The pair, who worked together on Double Fine Happy Action Theater and Kinect Party, began working on Dropchord as a fascination between projects for the studio. They have a fondness for motion controls, Hackett told Polygon in an interview at PAX East, and the discover of the Leap Motion Controller — a Kinect-like, flash drive-sized device which can sense movement in a small space in front of it — led to Dropchord's creation.

"We were messing around in our free time, just putting together little prototypes figuring out what to work on next," Hackett said. "Double Fine's always got 12 things going on. So we had this prototype put together that we liked, and we got in touch with the Leap dudes, quickly ported it over the weekend to Leap, showed it to them, and they loved it.

"It was a side project that turned into a project overnight, just because we hung out with the Leap dudes."

The game that resulted from their efforts is a dexterity-requiring puzzle game, of sorts. Players stick two fingers into the roughly two-foot sensor zone of the Leap, making two glowing spheres appear on the screen. Once players lock those spheres into place on the level's circular track, a beam of light appears between them, which players then must navigate around a series of obstacles that appear within the circle, potentially interrupting the beam.

There are nodes you can collect to increase your score, and hazards you must avoid, which you do entirely by moving your fingers around the circle and maneuvering your beam. Certain sections require you to paint large portions of the circle with your beam, which you can do by flicking your finger around its perimeter.

"It was a side project that turned into a project overnight, just because we hung out with the Leap dudes."

It's use of original music tracks for each of the game's levels led to some confusion about Dropchord's genre when the game was first announced. Though the circle's obstacles and pick-ups produce sounds which fit into each songs theme, it's not really a rhythm title.

"I've been referring to it as a music-based score challenge game," Hackett said. "It's very arcade-based. You have one life, you try to get a high score, and you progress like that. The difficult thing is if you say music game in our industry, people assume rhythm. There's not much rhythm to it."

Dropchord will be a launch title on the Airspace app store, the distribution platform for software designed for the Leap. It will also be on tablets and smartphones after its initial Leap launch; but surprisingly, no Kinect-based release plans are in the works.

"There's really no reason why it couldn't be a Kinect game, but the fidelity on the Leap is, like, 100 times better," Hackett said. "It's a much more contained space, a sit at your desk, play on your PC experience.

"If you were to do it on Kinect, you would literally be like this," Hackett said, sticking his arms out to the sides. "Not that it wouldn't work! It'd probably work fine."

Still, Hackett said he's more than happy to keep moving on to new motion technology as it's released. At the rate that particular part of the industry is expanding and innovating, the potential to create games like Dropchord is limitless.

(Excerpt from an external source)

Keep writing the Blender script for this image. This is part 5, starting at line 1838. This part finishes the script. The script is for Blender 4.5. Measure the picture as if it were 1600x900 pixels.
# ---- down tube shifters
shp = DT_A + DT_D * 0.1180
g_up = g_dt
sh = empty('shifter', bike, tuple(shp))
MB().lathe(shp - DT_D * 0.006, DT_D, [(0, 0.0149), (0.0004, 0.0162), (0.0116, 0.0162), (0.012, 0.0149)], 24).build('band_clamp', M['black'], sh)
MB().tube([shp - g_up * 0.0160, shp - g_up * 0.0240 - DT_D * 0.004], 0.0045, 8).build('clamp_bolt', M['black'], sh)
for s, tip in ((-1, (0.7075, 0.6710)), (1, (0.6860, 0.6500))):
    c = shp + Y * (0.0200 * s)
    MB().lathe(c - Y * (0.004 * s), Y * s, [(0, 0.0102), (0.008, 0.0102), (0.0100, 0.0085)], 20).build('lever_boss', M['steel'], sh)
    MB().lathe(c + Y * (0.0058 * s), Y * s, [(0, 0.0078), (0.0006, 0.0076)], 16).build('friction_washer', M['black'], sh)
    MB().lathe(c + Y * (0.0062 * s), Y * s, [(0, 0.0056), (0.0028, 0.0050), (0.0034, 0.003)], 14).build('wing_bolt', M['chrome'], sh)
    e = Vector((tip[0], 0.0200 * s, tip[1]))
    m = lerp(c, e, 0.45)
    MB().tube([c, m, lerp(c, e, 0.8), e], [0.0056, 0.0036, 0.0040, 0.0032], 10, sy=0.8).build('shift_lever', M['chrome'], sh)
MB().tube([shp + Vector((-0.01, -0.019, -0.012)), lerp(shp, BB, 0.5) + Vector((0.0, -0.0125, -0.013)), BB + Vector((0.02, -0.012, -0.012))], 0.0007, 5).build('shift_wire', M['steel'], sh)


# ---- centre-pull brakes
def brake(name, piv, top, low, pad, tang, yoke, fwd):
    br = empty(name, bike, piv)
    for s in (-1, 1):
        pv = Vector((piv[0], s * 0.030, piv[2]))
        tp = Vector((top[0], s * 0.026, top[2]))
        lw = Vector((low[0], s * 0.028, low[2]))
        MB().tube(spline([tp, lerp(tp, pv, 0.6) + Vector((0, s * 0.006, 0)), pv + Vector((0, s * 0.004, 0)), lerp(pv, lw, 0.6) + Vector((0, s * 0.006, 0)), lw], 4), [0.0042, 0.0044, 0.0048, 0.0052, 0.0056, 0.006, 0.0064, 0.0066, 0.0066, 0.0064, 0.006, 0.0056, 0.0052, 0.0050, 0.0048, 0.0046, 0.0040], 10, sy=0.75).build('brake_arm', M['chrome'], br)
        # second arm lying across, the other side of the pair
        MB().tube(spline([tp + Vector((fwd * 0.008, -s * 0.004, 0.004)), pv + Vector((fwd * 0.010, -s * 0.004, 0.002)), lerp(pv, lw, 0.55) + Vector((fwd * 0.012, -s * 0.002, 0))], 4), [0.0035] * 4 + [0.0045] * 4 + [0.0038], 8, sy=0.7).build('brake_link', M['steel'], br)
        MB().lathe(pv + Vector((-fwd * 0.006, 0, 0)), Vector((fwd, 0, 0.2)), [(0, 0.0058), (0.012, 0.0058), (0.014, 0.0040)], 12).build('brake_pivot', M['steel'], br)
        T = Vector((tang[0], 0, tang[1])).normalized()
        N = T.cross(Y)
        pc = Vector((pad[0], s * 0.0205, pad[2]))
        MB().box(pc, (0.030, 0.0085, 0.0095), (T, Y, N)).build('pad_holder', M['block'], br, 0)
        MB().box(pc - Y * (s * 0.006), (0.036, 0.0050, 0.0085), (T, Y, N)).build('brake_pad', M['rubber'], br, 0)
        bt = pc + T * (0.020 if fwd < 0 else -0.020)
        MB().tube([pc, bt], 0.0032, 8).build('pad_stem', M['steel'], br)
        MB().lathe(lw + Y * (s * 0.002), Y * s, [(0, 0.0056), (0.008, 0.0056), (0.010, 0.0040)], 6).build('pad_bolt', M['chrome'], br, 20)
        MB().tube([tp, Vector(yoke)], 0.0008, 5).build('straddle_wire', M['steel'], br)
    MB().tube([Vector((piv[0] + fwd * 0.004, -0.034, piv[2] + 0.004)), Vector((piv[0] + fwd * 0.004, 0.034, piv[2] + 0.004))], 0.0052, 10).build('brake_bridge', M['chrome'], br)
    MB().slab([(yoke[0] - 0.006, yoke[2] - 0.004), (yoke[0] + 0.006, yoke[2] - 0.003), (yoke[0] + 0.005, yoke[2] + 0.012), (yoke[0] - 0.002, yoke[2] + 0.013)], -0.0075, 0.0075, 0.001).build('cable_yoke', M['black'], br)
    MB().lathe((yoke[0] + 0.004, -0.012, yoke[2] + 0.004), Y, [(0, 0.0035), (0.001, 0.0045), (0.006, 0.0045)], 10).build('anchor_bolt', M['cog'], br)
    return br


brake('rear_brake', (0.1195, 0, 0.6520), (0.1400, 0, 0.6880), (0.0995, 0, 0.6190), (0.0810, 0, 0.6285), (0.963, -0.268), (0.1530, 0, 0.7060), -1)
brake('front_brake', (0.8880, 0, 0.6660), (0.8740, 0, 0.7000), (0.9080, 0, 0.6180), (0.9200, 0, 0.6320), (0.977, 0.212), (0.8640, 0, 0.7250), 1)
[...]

"We've definitely talked about attaching to Leaps to both your hands, a Kinect in front of you and wearing the Oculus Rift, and what you could do with that," Hackett said. "But man, is that feasible? That's like, $800 in hardware alone."

"I don't know, I kind of just like watching this evolution happen. Being able to make games from the front line of technology is unbelievable. As this stuff gets built into tablets and laptops, and becomes more precise - it's not really about where the technology is going for me, it's just about, give me the new piece of technology. What new game can be made for that?"